* begin ENTRIES SUPPLIED *

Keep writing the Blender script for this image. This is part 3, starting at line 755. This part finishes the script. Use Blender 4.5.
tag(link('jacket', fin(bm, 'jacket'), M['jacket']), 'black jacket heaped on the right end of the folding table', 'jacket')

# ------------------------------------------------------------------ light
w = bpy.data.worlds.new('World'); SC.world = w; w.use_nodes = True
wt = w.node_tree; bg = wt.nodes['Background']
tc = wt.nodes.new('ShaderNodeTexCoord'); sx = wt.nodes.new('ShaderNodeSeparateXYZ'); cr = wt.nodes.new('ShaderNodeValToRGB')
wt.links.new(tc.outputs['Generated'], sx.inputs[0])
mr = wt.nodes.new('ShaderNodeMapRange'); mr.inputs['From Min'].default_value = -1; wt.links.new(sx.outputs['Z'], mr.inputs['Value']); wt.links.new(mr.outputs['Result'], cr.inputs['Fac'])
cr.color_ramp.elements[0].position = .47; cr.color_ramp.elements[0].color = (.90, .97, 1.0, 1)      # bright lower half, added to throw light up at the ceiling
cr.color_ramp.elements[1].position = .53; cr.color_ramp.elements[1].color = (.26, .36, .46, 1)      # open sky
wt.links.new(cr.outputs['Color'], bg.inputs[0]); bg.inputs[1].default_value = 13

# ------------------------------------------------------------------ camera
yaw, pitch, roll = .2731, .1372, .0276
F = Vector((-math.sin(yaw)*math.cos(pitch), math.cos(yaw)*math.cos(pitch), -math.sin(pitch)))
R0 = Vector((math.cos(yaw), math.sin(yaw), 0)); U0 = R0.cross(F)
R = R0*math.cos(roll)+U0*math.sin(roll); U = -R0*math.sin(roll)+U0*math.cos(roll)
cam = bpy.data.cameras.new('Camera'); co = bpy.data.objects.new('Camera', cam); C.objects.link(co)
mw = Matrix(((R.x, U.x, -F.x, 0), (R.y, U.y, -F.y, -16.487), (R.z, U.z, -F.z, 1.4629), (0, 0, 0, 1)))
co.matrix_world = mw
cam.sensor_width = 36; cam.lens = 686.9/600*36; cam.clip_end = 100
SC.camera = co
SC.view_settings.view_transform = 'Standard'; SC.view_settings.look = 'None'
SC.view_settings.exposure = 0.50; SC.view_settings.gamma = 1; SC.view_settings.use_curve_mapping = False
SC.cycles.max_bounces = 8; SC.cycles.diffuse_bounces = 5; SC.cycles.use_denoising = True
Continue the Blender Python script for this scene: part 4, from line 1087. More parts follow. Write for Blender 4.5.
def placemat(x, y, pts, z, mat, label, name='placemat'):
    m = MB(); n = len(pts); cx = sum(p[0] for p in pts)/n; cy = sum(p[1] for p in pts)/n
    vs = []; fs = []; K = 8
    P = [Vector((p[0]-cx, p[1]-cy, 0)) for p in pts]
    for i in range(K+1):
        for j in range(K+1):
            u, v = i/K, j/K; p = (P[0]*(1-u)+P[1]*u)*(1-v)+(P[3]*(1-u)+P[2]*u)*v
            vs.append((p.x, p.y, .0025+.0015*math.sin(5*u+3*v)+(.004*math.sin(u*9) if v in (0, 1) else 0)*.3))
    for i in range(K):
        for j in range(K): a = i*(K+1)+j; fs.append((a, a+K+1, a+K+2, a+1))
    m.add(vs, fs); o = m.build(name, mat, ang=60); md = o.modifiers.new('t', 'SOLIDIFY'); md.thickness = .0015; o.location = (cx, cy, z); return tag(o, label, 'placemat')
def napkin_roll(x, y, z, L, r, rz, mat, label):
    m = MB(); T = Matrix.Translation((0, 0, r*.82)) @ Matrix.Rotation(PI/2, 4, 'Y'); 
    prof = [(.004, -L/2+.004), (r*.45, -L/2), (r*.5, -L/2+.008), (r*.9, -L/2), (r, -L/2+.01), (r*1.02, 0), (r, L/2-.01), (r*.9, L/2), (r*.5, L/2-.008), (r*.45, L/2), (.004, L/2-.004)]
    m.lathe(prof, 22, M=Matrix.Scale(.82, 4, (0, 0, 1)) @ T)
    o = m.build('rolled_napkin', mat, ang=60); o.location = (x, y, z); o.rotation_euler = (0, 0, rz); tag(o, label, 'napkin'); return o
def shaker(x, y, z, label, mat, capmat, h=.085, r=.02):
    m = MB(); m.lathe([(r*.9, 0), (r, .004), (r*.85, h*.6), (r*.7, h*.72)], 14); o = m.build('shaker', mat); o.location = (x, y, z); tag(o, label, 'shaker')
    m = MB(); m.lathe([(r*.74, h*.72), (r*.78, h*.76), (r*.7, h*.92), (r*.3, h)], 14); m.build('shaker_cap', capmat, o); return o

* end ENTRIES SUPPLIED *

> [GOAL OF THE EXERCISE]:
Restate the listing exactly, starting at its first line and ending at the line where "tag(link('jacket', fin(bm, 'jacket'), M['jacket']), 'black" occurs; include both and no other lines.

> [SOLVED EXERCISE]:
Keep writing the Blender script for this image. This is part 3, starting at line 755. This part finishes the script. Use Blender 4.5.
tag(link('jacket', fin(bm, 'jacket'), M['jacket']), 'black jacket heaped on the right end of the folding table', 'jacket')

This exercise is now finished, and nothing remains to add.